King County executive candidate Susan Hutchison said Friday she doesn't know who paid for a telephone poll that asks voters' reactions to a series of negative statements about her opponent Dow Constantine.

Seattle Times staff reporter

King County executive candidate Susan Hutchison said Friday she doesn't know who paid for a telephone poll this week that asked voters' reactions to a series of negative statements about her opponent, Dow Constantine.

"I don't know anything about it," Hutchison said of the calls, which recipients said suggested Constantine destroyed evidence in an unspecified investigation or dispute, described him as a career politician and, in an early version of the poll, noted he's unmarried and lives with a partner.

"I don't know all the people who are conducting polls," Hutchison said. " It's a very separate operation from us."

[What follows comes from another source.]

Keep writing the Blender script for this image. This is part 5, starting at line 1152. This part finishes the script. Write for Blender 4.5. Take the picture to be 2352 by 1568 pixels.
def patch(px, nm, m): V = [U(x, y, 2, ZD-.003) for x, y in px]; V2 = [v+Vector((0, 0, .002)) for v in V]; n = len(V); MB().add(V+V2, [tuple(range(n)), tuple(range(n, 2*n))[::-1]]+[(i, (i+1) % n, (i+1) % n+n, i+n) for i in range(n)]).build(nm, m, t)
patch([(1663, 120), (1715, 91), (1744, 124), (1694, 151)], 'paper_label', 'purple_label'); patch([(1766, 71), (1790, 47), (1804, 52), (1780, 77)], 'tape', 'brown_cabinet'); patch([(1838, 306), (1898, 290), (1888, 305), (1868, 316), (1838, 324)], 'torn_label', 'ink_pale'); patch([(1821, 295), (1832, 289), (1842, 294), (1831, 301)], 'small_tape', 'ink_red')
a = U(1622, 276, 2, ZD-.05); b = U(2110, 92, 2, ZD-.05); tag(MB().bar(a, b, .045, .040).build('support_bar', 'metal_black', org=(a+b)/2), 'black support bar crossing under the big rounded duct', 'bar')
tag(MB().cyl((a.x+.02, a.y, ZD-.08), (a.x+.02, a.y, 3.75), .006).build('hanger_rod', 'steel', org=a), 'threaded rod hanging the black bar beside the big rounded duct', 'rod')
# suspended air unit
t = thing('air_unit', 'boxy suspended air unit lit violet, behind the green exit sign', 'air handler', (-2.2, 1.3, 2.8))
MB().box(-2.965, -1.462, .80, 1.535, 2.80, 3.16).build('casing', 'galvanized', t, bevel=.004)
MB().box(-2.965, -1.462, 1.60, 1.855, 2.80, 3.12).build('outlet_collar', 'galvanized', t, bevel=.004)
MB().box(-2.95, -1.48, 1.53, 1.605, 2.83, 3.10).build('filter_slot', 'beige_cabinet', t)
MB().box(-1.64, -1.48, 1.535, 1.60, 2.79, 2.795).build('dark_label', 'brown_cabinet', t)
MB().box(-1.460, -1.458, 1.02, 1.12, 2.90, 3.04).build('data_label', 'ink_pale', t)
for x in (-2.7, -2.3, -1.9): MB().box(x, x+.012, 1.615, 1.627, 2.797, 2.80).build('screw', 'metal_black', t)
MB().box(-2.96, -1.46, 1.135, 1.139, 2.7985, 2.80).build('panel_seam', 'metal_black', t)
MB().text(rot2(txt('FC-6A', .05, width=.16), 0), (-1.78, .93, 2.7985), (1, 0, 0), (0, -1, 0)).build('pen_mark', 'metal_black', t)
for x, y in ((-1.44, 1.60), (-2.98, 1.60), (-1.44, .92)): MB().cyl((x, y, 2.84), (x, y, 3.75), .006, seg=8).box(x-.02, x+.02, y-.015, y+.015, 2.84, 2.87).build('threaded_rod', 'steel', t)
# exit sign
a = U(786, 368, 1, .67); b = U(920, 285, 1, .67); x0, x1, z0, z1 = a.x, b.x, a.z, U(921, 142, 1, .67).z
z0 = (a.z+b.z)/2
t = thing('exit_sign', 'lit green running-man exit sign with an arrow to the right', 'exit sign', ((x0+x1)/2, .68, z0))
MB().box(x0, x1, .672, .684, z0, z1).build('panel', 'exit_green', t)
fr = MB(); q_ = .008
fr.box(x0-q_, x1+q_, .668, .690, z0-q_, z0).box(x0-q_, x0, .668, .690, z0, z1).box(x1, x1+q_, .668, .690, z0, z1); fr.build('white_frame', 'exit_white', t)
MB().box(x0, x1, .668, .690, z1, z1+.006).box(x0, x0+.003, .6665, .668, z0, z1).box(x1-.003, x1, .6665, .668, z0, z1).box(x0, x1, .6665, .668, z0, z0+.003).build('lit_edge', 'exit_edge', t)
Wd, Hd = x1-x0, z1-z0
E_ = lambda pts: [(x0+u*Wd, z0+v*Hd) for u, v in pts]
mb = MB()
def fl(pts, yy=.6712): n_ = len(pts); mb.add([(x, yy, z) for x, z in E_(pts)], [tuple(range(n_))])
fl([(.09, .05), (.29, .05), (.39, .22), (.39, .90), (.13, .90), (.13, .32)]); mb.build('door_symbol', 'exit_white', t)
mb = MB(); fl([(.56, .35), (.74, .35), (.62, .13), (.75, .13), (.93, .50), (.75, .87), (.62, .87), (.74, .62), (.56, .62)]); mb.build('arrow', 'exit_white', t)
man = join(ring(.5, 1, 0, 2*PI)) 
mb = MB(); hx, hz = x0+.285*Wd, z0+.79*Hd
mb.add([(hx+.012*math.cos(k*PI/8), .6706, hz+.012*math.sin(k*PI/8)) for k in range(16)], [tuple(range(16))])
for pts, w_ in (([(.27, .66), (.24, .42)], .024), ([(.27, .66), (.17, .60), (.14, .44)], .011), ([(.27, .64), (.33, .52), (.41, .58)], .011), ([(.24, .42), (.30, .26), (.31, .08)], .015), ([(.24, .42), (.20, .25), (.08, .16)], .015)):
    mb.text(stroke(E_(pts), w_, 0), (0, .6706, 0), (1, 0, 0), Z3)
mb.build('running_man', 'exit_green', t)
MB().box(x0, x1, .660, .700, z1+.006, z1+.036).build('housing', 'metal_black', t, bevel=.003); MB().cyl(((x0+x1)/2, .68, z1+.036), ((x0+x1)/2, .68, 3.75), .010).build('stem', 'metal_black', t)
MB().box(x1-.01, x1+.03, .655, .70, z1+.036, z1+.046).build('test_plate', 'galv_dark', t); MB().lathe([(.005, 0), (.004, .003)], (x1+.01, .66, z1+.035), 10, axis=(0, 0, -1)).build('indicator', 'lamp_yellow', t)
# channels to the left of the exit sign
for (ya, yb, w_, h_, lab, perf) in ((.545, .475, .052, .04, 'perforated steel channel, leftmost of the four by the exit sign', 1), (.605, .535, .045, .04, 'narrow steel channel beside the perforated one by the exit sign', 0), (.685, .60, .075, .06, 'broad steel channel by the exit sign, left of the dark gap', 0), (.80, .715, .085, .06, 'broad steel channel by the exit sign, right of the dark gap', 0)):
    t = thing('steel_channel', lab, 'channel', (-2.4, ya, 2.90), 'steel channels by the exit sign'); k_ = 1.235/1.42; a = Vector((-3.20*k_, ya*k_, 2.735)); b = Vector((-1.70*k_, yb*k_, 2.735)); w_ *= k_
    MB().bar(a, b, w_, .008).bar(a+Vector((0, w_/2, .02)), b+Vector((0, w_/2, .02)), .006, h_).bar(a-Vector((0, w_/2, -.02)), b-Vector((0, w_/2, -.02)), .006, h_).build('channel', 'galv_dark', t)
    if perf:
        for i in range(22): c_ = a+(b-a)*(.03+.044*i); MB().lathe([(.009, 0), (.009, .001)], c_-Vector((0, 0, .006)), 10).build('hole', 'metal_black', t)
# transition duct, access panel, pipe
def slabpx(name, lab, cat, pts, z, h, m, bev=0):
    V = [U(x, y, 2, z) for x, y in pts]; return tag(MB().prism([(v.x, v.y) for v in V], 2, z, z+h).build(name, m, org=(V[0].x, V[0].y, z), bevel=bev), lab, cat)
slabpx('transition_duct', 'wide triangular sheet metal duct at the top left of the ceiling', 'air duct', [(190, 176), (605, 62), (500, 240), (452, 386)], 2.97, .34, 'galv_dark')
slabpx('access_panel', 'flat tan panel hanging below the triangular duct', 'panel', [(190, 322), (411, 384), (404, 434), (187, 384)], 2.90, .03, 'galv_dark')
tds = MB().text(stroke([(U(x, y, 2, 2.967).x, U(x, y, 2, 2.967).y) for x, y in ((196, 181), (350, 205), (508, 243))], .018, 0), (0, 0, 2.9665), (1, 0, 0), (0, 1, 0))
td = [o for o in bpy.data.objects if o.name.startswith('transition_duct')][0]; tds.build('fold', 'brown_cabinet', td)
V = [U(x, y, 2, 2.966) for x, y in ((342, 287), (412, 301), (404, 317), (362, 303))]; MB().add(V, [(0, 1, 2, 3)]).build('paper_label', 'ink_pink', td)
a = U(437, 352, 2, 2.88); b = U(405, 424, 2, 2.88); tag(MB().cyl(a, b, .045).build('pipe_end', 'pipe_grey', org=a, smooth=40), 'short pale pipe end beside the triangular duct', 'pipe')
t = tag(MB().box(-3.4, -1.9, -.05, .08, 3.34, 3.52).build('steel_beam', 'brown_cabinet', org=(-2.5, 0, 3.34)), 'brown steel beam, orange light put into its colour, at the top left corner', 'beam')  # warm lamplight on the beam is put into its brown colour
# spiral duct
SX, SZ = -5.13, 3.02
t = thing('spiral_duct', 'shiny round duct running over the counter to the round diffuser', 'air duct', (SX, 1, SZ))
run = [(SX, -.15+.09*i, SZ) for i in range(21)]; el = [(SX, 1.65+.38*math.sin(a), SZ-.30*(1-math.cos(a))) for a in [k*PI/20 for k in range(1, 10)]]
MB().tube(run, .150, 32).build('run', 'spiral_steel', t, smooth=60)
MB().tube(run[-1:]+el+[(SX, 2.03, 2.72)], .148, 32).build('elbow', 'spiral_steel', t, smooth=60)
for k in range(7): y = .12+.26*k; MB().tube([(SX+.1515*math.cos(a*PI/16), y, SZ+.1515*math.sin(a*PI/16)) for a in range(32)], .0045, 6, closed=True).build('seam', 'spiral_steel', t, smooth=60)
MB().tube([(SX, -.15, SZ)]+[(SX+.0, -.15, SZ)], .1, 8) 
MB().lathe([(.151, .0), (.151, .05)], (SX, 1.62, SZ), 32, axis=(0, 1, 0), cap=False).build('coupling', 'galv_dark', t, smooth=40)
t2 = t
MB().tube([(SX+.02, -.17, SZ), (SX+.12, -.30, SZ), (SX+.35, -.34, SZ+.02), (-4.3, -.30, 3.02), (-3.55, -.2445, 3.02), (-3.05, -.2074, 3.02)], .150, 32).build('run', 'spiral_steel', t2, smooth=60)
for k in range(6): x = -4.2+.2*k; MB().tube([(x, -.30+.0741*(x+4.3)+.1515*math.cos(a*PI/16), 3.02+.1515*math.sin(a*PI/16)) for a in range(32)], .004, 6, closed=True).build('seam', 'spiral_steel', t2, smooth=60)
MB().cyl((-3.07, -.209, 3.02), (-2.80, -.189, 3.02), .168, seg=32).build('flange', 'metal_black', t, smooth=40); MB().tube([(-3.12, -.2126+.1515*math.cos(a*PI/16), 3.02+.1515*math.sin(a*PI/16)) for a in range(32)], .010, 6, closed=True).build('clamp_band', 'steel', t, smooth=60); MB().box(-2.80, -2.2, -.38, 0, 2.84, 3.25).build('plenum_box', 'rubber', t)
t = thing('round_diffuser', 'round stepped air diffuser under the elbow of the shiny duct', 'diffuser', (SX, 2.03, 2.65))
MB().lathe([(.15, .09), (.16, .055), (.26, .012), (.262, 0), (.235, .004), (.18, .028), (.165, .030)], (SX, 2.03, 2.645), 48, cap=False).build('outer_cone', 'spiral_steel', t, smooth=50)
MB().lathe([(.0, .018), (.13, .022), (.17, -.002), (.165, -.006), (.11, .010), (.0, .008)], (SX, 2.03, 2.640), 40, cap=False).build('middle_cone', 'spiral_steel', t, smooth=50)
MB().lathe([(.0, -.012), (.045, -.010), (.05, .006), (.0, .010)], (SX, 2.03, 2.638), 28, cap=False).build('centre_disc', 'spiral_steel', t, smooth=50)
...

Hutchison's campaign manager, Jordan McCarren, declined to discuss the poll or who may have paid for it. "We just don't talk about polling," he said. "We don't discuss any proprietary polling information."

Seattle resident Kaye Kilgour, a Constantine supporter who was called by a pollster Monday, said she was particularly offended by a question that asked if her choice of a candidate would be affected by learning that Constantine is 47 years old, has never married and lives with a partner.

Kilgour said she believes the question was asked in order to spread the idea Constantine is homosexual. "I was offended by their thought that it would change my mind or change the mind of the next person," she said.

"My girlfriend and I have a great relationship," Constantine said when asked Friday about the poll. "We're a strong team and I think that it is fascinating that my opponents would be asking folks about their reaction to that."

Constantine and Shirley Carlson met when they were University of Washington students working at a student-run radio station.

He called the poll "despicable" and speculated it may be testing negative messages for possible use in advertising.

Kilgour said she also was asked questions suggesting Constantine had "scrubbed a hard drive" to avoid turning over evidence under circumstances that weren't made clear, and that he was, in her words, "a forever politician."

When state Rep. Dave Upthegrove, D-Des Moines, was polled on Wednesday, two days after Kilgour, he was not asked about Constantine's living arrangement. Upthegrove said questions referred to the scrubbing of a computer hard drive, an alleged state Public Disclosure Commission investigation of Constantine, and the length of his political career.

Constantine said he isn't aware of any PDC investigation and "can't imagine" what the disk-scrubbing claim is based on.

Upthegrove said the questions seemed to constitute a "push poll" aimed more at eroding support for Constantine than at finding out voters' opinions.